Guest post by Deepak Saini, Media Strategist, Communications and Outreach Division
Last year, Alejandro Mayorkas, Secretary of the Department of Homeland Security, raised the LGBTQ+ Pride flag for the first time in DHS’ history. This Pride Month, he continues the new tradition.
To see solidarity from within one of the highest branches of federal government feels liberating. This month, we’ll see Pride celebrations across the country, global brands and companies proud to stand with the LGBTQ+ community—I can’t even begin to describe what a welcome change it is.
Even in today’s age where there is more acceptance, discrimination and hate crimes are still common. And many who identify as LGBTQ+ are still fighting an internal struggle. That’s why people like me still need allies.
Please allow me to explain this struggle: How do you truly feel pride, when you’ve spent more than half of your life being forced to hide a part of who you are?
Oxford English Dictionary defines pride as, “Confidence and self-respect as expressed by members of a group, typically one that has been socially marginalized, on the basis of their shared identity, culture and experience.”
I admit, I’ve struggled with confidence and self-respect most of my life. These days, I’m in a peculiar place with myself; trapped somewhere between the new more confident me and the younger me that is still healing.
Society was in a much different place when I was growing up in the 80s and 90s. The LGBTQ+ community faced rampant discrimination and homophobia during the HIV/AIDS crisis. Seeing this all play out on TV as a child—I knew I had to suppress this small part of me because that’s the only part the world seemed fixated on.
It’s a hopeless feeling when you’re bullied, punished or have your life threatened for the one thing about yourself that you can’t change. In all facets of my life, I worked twice as hard to show that despite my sexuality, I could be taken seriously and was still worthy of having a seat at the table.
Before joining DHS, I spent most of my career as a TV news anchor and reporter, starting with my first job in Casper, Wyoming. I was happy to receive my first break but was immediately terrified. I moved to a state where just eight years earlier, Matthew Shepard, a 21-year-old openly gay University of Wyoming student was beaten, tortured and left to die on a split-rail fence in Laramie. The shocking news caused an international outcry—and a heavy pit in my stomach.
Never in my wildest dreams would I have imagined getting a chance to interview Matthew’s mother, Judy, while I was reporting on the premiere of The Laramie Project, a play that examined how her son’s murder transformed the small town. She gave me a long hug at the end of the interview. I think she knew how badly I needed a mother’s hug.
One of my first assignments as a reporter was to cover a protest at the only movie theater in Casper willing to show Brokeback Mountain, a 2005 film that depicted a love story between two men set in rural Wyoming. Angry residents shouted homophobic slurs into my microphone and toward the patrons showing up to watch the movie. From the back of the theater, I couldn’t help but notice the silhouettes of men in cowboy hats scattered throughout the rows, sitting alone—perhaps seeing parts of their own lives playing out on screen.

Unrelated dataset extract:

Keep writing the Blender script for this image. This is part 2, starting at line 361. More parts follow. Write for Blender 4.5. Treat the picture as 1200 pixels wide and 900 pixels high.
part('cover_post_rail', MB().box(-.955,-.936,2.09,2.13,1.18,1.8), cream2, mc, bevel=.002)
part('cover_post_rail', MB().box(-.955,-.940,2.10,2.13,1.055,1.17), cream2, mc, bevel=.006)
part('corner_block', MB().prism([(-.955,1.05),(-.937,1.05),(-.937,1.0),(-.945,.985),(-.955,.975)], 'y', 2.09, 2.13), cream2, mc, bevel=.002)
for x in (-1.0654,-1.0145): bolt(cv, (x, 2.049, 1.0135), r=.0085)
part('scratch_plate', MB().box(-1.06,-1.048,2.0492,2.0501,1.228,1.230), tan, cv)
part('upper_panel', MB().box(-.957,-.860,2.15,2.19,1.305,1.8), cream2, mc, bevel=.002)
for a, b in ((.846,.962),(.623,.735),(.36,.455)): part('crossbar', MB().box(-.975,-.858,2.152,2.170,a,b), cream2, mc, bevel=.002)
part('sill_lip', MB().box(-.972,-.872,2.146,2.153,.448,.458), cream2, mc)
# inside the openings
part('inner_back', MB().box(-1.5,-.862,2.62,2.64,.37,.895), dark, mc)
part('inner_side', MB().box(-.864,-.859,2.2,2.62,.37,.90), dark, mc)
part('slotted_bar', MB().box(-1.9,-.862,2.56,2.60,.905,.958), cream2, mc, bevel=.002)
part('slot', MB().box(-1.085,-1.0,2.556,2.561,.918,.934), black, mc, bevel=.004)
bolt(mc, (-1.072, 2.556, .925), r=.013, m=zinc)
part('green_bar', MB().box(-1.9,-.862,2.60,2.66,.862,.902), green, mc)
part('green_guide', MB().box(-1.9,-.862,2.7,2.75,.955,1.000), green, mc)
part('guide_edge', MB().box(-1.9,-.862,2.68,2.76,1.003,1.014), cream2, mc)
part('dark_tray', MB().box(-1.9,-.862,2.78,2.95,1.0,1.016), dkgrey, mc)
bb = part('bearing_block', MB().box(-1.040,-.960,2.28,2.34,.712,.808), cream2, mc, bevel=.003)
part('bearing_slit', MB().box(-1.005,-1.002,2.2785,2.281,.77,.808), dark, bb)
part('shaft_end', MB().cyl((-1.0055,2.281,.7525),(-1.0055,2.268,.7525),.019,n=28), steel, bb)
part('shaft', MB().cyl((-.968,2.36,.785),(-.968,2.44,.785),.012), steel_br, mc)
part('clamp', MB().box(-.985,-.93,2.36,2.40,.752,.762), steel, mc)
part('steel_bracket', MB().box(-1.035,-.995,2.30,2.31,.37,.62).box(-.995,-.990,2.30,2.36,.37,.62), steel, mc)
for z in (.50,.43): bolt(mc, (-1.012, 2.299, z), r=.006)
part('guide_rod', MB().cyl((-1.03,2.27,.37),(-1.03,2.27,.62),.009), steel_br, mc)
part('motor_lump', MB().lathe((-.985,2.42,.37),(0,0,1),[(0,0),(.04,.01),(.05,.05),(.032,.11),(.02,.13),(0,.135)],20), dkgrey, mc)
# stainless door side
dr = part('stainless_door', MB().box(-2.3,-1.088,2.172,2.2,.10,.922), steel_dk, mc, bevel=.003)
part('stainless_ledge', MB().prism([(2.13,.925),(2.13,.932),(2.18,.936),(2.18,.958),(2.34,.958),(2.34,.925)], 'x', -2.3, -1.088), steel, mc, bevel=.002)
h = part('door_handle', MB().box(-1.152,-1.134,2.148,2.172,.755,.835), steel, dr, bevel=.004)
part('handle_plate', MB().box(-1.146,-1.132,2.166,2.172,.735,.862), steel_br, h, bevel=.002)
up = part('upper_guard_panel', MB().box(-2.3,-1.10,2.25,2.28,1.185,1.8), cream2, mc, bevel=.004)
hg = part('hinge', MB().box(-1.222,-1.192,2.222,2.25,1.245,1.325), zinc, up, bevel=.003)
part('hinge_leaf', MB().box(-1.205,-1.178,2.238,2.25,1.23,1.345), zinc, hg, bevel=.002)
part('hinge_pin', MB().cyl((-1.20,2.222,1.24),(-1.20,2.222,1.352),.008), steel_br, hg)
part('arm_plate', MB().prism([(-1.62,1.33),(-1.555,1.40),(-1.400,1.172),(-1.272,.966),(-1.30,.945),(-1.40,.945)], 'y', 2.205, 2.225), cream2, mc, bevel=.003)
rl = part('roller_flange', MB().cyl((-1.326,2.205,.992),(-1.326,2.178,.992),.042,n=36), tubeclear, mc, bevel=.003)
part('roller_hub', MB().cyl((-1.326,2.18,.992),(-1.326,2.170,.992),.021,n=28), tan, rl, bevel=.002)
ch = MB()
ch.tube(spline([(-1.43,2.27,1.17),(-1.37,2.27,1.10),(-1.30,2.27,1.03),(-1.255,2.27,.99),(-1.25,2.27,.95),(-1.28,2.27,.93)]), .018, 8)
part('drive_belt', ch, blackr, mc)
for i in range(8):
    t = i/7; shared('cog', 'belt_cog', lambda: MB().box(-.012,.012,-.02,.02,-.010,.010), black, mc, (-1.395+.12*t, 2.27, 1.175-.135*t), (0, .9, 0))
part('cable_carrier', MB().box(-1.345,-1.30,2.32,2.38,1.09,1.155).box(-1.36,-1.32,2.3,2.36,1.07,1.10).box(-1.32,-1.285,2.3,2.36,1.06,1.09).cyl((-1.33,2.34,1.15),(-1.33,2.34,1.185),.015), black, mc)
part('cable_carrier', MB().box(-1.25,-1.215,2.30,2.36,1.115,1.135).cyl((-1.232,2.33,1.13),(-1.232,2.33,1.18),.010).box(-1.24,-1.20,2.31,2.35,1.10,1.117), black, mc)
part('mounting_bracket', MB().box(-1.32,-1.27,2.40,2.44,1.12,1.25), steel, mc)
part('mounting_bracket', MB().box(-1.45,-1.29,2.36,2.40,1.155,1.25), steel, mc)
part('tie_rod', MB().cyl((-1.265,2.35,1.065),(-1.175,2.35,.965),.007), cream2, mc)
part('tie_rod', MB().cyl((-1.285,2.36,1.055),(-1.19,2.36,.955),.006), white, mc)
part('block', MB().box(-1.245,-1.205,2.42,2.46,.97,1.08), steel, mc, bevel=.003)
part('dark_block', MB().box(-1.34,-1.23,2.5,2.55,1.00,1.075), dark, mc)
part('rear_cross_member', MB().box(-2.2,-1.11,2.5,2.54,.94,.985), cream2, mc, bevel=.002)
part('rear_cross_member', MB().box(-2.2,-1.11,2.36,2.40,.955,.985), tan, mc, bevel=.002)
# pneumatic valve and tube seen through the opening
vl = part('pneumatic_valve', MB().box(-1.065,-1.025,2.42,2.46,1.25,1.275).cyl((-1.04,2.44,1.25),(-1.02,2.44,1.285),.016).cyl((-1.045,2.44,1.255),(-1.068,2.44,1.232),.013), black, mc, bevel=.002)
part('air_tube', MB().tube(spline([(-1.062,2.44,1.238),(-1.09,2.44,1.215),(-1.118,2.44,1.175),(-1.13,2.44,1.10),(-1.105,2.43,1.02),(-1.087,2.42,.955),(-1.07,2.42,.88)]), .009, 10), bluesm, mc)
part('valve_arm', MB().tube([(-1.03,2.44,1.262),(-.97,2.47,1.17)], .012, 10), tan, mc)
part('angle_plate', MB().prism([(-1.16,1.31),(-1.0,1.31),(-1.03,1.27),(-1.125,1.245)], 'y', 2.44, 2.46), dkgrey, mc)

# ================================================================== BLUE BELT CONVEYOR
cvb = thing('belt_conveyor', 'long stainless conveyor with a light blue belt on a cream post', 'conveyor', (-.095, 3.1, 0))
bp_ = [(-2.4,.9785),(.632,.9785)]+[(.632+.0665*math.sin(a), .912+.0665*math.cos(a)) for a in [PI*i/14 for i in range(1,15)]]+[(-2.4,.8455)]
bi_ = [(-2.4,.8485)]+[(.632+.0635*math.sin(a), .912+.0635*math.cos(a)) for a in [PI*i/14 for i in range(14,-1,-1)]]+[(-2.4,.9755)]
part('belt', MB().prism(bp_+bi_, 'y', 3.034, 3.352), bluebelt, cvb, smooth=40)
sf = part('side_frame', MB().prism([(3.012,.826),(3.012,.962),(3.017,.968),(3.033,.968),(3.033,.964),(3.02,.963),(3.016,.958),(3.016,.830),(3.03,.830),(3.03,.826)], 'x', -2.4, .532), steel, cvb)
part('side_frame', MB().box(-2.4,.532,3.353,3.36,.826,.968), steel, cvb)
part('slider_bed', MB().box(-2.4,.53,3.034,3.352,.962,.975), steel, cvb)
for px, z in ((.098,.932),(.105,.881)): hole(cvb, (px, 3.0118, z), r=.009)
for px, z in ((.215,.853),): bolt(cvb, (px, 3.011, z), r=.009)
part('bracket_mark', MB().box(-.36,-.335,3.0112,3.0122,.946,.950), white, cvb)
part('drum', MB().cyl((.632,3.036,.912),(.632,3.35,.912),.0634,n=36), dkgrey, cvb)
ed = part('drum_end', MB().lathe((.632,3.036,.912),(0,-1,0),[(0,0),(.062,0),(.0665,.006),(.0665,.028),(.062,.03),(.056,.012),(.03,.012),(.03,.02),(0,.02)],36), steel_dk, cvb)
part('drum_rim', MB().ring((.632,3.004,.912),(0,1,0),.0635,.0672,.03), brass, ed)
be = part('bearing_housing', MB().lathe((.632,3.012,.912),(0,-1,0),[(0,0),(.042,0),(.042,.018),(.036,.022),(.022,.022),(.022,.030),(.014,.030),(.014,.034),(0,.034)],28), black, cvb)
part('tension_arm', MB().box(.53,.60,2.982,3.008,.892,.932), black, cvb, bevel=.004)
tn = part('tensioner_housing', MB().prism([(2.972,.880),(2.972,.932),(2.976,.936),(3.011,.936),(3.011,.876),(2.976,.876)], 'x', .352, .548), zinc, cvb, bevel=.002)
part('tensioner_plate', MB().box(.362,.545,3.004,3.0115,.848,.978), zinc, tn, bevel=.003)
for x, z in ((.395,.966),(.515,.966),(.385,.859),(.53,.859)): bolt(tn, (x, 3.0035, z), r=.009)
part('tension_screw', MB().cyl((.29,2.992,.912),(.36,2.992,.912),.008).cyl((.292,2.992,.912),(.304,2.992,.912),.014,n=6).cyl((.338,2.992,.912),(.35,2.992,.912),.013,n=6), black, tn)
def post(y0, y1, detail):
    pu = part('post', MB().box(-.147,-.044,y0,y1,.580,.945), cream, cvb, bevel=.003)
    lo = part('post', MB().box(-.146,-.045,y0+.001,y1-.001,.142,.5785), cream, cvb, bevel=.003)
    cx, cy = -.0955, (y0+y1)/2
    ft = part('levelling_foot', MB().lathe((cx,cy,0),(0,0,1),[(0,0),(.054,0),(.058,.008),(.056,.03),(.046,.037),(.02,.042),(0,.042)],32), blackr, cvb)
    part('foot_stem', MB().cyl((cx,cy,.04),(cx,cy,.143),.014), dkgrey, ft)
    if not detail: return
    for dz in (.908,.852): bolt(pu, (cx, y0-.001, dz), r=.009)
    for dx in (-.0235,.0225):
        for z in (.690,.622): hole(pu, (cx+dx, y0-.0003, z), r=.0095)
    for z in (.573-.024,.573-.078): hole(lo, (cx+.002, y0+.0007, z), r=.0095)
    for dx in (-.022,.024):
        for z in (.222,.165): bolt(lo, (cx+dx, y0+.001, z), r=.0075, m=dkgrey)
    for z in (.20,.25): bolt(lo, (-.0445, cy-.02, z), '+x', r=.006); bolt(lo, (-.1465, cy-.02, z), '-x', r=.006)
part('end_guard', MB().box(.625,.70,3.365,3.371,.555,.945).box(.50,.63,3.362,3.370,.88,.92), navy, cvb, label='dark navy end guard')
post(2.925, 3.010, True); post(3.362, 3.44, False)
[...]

More than a decade later in my TV journalism career, the Supreme Court made a landmark ruling, legalizing same-sex marriage. I’ll be honest when I say that I never expected this to happen in my lifetime. Two years later, I would meet the man that I would eventually marry. For the first time in my life, I felt I finally had a seat at the table, not because I had to earn it, but because it was my right as an American citizen—just like it was for everyone else.
Now, as a media strategist within the Science and Technology Directorate at DHS, I often reflect on my admiration and respect for my colleagues who sit at the table alongside me. Collectively, we each passionately do our part to support our DHS personnel on the front lines, safeguarding our country so families of all kinds can go to sleep at night knowing they’re safe.
Recognizing diversity is key to our collective success at DHS. Our workforce comes from all sectors—sexual orientation, race, gender origin and identity, age, religion, culture, socio-economic status and so on. None of these differences between us matter when it comes to the ability to do our jobs, but they play an important role in adding to diverse perspectives that improve our ability to complete our missions.
We come from all walks of life and truly mirror the American public we work so hard to protect.
As DHS commemorates Pride month, along with many other organizations and businesses around the country who will raise the rainbow flag, you also raise our confidence, self-respect and our healing.
Deepak Saini is a media strategist with the Department of Homeland Security (DHS) Science and Technology Directorate (S&T). Prior to DHS, Deepak was an award-winning television news journalist for several tv-affiliates across the country before transitioning to communications. Deepak earned a Bachelor of Arts in Broadcast Journalism from San Francisco State University.